Mexico arrests military officials over 2014 missing students case
Authorities detain retired colonel weeks after a commission declared the disappearance of 43 students a ‘state crime’.
Mexican authorities have detained a retired army colonel and two other military officials for their alleged involvement in the 2014 disappearance of 43 students, a senior government official said, as families continue to search for answers and accountability.
Deputy Minister of Security Ricardo Mejia announced on Thursday that the government had issued arrest warrants for four military officials.
Three have been taken into custody, including the former commander of the army base in the southwestern city of Iguala where the students from Ayotzinapa Teacher Training College were abducted, Mejia said.
“At the moment, three of them have been carried out and there are three detainees, including the commander of the 27th infantry battalion at the time,” the deputy minister told reporters.
Mejia did not identify those arrested by name, but the commander of the Iguala base at that time was Jose Rodriguez Perez.
Last month, a truth commission faulted military personnel for the disappearance of the students, who had been commandeering local buses to go to Mexico City to mark the anniversary of the 1968 Tlatelolco student massacre.
Undersecretary of the Interior Alejandro Encinas, who led the commission, said in August that information corroborated with emergency telephone calls indicated that “six of the 43 disappeared students were held [for] several days” before allegedly being turned over to Perez.
“Allegedly, the six students were alive for as many as four days after the events and were killed and disappeared on orders of the colonel, allegedly the then-Colonel Jose Rodriguez Perez.”
The 2014 disappearances spurred mass protests and international condemnation of the government of then-President Enrique Pena Nieto. The students’ loved ones have since continued to seek justice and answers as to what happened.

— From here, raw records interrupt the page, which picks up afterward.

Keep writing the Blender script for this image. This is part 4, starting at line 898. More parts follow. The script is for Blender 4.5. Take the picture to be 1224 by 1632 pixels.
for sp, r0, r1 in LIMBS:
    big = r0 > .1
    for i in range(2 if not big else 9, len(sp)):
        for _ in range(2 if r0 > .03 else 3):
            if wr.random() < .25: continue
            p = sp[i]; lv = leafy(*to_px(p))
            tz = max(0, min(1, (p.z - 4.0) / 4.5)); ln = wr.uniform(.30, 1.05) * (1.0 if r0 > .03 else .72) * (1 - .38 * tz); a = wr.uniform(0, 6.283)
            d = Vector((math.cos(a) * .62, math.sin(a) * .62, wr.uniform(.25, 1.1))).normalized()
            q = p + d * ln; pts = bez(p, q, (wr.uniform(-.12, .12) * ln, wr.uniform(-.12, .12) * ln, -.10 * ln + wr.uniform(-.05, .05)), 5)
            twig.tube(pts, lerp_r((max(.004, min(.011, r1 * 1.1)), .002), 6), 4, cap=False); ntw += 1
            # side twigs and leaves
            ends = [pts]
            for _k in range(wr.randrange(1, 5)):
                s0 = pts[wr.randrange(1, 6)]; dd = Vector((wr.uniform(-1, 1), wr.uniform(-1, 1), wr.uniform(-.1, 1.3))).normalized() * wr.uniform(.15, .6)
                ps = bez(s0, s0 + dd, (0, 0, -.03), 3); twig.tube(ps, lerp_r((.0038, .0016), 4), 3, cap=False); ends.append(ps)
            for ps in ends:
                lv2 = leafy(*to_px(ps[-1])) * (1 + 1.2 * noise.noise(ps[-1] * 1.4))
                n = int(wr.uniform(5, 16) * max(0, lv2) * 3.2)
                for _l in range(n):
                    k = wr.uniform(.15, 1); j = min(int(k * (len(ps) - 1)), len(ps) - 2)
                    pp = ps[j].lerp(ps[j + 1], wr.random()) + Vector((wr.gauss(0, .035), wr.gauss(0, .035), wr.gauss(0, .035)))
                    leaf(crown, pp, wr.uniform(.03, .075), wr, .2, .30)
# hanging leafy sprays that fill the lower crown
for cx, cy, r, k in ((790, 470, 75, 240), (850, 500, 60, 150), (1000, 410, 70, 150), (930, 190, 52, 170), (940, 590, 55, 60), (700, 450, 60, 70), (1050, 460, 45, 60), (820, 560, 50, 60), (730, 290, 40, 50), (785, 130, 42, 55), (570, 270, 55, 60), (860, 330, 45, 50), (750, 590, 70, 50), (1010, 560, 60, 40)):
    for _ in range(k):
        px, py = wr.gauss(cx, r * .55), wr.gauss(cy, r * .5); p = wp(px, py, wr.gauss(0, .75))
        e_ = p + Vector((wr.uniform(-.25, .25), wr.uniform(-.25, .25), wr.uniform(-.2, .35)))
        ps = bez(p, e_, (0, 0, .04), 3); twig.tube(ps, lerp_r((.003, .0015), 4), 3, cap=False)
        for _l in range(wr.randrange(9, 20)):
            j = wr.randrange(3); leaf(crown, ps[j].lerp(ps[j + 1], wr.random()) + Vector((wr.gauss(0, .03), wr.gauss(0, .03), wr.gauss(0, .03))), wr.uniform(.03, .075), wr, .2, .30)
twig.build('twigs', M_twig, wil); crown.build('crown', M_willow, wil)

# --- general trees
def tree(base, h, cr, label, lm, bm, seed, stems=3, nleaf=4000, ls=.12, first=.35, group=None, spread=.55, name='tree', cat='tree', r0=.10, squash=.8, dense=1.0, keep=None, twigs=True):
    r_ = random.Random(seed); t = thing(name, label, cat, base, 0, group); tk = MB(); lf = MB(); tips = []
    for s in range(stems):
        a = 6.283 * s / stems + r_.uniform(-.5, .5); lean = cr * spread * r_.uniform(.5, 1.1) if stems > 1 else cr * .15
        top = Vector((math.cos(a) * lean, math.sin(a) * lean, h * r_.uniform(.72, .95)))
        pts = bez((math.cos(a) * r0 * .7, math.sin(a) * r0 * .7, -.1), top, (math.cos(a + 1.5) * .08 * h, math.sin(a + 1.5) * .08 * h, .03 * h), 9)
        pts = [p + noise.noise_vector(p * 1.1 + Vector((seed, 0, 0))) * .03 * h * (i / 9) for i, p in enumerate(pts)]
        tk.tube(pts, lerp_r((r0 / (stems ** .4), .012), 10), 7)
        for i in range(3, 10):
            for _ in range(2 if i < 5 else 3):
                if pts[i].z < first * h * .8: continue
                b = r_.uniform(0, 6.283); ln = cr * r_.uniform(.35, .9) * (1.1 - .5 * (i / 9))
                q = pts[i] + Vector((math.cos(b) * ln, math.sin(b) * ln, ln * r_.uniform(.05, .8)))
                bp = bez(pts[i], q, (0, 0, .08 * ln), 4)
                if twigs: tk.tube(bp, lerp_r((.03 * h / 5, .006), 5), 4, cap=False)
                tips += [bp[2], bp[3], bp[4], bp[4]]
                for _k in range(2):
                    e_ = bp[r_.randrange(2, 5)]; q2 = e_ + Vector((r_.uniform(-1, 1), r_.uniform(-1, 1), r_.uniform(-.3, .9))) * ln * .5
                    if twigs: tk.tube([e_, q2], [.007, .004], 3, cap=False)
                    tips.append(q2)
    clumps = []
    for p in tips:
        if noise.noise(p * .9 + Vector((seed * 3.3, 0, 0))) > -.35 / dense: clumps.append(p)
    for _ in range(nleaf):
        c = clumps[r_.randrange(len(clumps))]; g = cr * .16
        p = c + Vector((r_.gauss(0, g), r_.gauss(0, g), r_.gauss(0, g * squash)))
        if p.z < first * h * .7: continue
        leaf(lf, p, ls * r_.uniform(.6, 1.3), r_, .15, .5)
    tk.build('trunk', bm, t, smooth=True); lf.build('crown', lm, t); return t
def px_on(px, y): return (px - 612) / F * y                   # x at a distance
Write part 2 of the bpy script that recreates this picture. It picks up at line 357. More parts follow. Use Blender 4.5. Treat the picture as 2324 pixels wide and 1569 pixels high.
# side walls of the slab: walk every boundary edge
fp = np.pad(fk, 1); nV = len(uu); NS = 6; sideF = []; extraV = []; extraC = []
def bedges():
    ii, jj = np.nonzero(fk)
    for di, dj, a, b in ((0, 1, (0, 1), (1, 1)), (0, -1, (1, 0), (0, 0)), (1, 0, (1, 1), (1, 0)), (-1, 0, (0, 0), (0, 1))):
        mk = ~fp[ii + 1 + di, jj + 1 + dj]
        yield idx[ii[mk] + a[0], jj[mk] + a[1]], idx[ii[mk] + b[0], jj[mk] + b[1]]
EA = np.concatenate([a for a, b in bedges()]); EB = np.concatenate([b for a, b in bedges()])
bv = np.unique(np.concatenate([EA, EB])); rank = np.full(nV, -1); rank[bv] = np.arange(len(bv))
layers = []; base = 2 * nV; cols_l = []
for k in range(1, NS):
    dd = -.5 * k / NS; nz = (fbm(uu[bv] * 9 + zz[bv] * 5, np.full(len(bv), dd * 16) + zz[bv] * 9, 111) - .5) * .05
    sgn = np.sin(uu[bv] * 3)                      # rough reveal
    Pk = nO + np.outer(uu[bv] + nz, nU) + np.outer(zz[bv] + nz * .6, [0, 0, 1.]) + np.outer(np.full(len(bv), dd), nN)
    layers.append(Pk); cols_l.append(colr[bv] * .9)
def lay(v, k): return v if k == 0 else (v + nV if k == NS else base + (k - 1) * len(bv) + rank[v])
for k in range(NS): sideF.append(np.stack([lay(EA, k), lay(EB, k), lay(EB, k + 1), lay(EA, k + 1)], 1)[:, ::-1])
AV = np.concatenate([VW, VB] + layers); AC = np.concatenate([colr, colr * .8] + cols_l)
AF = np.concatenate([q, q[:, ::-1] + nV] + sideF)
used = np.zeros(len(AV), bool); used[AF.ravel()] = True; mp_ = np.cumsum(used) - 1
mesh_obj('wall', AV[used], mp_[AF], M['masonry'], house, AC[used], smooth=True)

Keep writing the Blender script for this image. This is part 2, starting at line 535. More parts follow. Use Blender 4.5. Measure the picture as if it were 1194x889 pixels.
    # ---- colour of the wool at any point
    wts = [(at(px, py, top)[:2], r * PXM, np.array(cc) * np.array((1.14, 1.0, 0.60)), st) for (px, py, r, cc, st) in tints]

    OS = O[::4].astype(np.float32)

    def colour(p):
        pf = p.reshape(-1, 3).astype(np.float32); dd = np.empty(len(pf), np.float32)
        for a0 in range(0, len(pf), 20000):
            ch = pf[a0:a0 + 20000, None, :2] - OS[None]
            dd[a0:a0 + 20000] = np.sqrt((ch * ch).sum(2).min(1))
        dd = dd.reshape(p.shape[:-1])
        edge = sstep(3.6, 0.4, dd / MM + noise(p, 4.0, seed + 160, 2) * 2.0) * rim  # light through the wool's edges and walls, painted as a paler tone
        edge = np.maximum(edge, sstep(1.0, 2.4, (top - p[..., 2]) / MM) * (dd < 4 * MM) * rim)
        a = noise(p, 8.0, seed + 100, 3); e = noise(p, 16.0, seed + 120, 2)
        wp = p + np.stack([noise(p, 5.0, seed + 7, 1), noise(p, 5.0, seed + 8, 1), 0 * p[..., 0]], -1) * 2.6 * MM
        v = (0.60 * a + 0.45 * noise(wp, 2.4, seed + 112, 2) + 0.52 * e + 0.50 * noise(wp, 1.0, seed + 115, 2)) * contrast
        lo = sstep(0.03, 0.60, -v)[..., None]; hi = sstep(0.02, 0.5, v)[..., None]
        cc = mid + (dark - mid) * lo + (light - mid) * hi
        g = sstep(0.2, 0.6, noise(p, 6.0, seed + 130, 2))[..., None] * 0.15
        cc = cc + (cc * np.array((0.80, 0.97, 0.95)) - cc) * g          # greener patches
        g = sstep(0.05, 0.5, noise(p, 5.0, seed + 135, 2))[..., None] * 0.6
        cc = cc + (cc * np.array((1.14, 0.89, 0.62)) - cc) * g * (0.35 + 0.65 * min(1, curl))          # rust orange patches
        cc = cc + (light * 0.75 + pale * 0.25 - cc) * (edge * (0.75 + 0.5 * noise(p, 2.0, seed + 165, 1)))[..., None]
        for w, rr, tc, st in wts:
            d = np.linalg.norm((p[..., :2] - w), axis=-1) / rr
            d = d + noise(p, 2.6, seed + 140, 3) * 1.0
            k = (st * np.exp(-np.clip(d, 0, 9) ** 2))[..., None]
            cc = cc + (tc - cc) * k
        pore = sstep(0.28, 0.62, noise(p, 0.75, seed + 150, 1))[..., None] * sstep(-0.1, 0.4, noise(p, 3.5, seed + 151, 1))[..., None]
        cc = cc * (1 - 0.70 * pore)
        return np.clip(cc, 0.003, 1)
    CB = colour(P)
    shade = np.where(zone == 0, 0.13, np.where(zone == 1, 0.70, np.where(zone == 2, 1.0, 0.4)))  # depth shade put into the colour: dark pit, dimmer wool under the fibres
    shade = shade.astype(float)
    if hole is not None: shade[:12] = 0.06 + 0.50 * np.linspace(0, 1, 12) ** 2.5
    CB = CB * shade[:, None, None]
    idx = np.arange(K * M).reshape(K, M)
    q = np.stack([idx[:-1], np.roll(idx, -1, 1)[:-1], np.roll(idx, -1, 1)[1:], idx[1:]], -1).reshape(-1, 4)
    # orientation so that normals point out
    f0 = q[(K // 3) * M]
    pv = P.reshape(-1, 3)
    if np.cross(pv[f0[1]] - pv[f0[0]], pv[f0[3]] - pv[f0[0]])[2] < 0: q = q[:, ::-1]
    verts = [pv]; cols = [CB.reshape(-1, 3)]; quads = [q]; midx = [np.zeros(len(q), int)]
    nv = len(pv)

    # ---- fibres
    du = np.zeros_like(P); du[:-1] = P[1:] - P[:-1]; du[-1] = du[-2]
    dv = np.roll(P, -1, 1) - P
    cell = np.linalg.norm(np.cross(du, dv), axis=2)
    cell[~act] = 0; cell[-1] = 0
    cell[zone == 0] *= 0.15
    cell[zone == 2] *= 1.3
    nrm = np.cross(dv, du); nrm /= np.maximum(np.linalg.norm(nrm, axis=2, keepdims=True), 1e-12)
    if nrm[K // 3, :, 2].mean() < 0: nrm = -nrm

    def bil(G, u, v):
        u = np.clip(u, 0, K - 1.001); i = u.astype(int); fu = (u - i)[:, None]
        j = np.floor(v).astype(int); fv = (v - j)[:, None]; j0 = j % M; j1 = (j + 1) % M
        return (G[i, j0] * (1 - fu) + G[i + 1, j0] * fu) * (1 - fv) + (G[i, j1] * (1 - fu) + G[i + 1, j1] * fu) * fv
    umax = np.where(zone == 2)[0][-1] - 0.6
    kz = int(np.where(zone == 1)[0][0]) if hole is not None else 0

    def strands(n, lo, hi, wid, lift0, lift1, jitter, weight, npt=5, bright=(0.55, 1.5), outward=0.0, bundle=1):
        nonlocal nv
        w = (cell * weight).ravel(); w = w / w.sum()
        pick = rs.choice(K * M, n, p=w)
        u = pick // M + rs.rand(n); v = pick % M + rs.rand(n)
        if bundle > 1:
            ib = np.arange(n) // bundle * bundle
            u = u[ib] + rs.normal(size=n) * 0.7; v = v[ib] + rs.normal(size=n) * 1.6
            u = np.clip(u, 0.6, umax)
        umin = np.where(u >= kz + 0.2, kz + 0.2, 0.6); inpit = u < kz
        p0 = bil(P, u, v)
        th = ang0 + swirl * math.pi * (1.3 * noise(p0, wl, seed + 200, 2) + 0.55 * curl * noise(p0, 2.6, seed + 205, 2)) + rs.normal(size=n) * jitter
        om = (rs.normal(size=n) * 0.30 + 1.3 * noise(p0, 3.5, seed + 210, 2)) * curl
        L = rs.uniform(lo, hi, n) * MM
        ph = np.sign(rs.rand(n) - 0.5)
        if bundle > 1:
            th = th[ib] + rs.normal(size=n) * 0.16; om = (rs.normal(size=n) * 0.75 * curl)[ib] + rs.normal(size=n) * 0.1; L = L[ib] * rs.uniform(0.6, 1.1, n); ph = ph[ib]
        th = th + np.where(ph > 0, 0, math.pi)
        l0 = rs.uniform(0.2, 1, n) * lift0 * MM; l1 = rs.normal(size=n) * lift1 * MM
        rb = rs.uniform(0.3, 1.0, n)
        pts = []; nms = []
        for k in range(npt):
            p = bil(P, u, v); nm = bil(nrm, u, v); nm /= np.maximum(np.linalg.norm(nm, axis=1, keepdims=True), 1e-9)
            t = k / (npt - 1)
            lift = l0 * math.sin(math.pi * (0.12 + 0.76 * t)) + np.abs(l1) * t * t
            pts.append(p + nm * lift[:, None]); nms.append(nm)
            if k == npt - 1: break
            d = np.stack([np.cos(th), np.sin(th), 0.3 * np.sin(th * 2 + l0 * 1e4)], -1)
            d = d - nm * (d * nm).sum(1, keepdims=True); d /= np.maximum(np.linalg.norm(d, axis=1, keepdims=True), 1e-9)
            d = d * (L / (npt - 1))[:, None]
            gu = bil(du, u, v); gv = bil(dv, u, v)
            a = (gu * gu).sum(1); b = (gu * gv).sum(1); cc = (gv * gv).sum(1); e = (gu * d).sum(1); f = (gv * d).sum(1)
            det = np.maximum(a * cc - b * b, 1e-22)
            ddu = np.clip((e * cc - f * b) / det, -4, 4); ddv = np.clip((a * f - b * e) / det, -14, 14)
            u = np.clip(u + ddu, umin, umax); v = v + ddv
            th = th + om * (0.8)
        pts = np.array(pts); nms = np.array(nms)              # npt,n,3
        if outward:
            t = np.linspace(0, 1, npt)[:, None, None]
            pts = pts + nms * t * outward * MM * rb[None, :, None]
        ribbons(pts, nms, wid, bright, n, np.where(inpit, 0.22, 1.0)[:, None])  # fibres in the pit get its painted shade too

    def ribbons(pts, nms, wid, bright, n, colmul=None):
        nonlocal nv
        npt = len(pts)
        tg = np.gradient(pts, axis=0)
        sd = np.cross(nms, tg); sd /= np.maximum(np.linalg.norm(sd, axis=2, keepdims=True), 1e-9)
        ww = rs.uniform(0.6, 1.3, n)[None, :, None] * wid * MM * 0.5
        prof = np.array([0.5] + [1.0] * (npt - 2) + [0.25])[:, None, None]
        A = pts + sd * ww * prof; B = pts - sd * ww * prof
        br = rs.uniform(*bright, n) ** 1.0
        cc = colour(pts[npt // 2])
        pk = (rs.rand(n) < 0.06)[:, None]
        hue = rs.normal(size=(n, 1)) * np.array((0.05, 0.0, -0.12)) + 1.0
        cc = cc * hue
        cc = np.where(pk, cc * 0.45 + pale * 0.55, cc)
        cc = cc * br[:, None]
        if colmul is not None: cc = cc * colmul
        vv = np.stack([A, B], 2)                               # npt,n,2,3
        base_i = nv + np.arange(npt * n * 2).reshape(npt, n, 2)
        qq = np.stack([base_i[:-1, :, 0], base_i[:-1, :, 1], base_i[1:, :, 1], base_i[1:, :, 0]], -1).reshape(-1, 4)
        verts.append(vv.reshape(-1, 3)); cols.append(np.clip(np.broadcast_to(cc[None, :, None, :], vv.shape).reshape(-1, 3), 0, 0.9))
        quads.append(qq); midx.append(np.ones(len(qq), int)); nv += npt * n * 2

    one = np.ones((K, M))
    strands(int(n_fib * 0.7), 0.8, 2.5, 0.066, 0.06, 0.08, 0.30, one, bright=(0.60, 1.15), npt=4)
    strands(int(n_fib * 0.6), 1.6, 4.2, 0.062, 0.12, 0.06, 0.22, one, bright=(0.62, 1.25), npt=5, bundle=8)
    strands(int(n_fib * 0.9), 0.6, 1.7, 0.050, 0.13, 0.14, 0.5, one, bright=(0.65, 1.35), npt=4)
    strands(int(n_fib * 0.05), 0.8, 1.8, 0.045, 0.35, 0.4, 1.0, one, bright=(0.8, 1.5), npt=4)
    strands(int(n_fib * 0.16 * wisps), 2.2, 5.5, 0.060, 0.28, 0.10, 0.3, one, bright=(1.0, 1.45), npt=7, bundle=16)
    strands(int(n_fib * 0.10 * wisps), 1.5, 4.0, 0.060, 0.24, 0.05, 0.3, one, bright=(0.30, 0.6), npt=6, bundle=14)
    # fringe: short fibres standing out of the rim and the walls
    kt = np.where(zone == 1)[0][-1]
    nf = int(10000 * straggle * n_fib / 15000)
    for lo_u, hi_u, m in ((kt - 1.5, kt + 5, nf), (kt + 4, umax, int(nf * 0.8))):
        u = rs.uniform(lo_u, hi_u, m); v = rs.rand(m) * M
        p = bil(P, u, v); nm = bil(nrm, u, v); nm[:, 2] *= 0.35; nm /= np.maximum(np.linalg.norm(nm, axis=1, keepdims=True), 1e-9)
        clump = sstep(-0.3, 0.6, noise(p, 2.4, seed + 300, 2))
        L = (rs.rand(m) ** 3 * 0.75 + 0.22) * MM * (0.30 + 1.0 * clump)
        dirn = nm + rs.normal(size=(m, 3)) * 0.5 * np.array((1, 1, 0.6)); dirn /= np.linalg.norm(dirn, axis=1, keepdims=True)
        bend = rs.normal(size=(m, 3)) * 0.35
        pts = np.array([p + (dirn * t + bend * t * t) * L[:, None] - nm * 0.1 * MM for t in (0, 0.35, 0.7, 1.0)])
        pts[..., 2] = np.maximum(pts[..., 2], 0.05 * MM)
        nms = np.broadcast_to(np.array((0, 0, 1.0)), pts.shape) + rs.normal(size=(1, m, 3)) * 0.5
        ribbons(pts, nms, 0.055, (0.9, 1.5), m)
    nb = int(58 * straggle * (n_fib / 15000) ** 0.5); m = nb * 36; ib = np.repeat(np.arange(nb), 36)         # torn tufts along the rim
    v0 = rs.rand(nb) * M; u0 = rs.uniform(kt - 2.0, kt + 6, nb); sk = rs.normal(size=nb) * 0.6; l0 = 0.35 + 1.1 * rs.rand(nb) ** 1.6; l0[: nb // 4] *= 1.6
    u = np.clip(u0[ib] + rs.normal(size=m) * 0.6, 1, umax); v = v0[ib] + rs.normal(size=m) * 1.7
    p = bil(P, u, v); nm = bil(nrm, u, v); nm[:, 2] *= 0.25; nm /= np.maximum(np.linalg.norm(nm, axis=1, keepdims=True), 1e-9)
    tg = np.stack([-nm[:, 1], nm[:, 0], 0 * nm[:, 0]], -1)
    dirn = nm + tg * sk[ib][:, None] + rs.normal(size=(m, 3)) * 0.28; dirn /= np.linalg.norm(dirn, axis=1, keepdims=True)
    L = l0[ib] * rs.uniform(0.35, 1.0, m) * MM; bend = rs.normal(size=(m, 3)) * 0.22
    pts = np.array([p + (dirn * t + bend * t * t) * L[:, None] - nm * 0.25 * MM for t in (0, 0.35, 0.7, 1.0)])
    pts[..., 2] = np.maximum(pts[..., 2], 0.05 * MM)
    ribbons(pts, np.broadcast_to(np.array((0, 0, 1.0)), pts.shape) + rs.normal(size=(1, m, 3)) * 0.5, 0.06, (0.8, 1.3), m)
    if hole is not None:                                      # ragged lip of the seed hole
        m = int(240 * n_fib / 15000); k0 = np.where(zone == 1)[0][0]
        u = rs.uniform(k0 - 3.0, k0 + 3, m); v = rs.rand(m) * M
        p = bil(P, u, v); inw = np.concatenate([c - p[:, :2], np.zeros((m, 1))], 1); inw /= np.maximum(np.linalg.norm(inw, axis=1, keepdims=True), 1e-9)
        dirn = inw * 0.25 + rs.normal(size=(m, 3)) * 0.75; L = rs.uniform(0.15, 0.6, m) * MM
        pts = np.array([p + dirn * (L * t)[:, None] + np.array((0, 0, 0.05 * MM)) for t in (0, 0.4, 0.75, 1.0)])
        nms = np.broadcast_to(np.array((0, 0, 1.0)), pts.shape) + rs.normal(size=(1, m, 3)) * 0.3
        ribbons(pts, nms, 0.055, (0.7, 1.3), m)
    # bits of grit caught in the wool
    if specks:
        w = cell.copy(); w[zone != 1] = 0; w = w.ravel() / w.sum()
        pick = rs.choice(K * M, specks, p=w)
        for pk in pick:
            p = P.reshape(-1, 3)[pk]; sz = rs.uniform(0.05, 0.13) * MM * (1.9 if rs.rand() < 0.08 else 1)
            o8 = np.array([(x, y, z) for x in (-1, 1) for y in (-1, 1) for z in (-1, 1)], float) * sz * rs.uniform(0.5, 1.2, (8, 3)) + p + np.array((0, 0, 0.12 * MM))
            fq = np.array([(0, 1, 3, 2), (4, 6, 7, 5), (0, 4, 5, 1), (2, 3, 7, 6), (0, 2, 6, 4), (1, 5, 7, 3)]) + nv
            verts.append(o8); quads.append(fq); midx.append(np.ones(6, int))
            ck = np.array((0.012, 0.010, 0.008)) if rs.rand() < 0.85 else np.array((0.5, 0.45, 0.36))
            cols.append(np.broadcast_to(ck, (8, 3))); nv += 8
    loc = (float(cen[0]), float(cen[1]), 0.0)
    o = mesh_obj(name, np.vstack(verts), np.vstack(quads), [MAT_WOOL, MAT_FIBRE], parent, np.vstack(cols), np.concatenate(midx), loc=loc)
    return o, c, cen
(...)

Authorities had said that the students were likely killed after being handed over to local drug gangs. Their remains were never found, but burned bone fragments have been matched to three students.
In 2019, the administration of President Andres Manuel Lopez Obrador reopened the probe into the disappearances.
Since then, authorities have issued arrest warrants for several former officials, including Tomas Zeron, who was the head of the federal investigation agency at the time of the abductions and remains a fugitive in Israel.
Last month, federal prosecutors also arrested ex-Attorney General Jesus Murillo Karam on charges of forced disappearance, torture and obstruction of justice in relation to the case.
This week’s arrest of military officials comes after Mexico’s Senate passed legislation that would transfer control of the country’s National Guard over to the military in a move that sparked an outcry about the growing power of the army.
Lopez Obrador has dismissed concerns over the increased militarisation of public security, saying the National Guard must now be under military command to prevent corruption.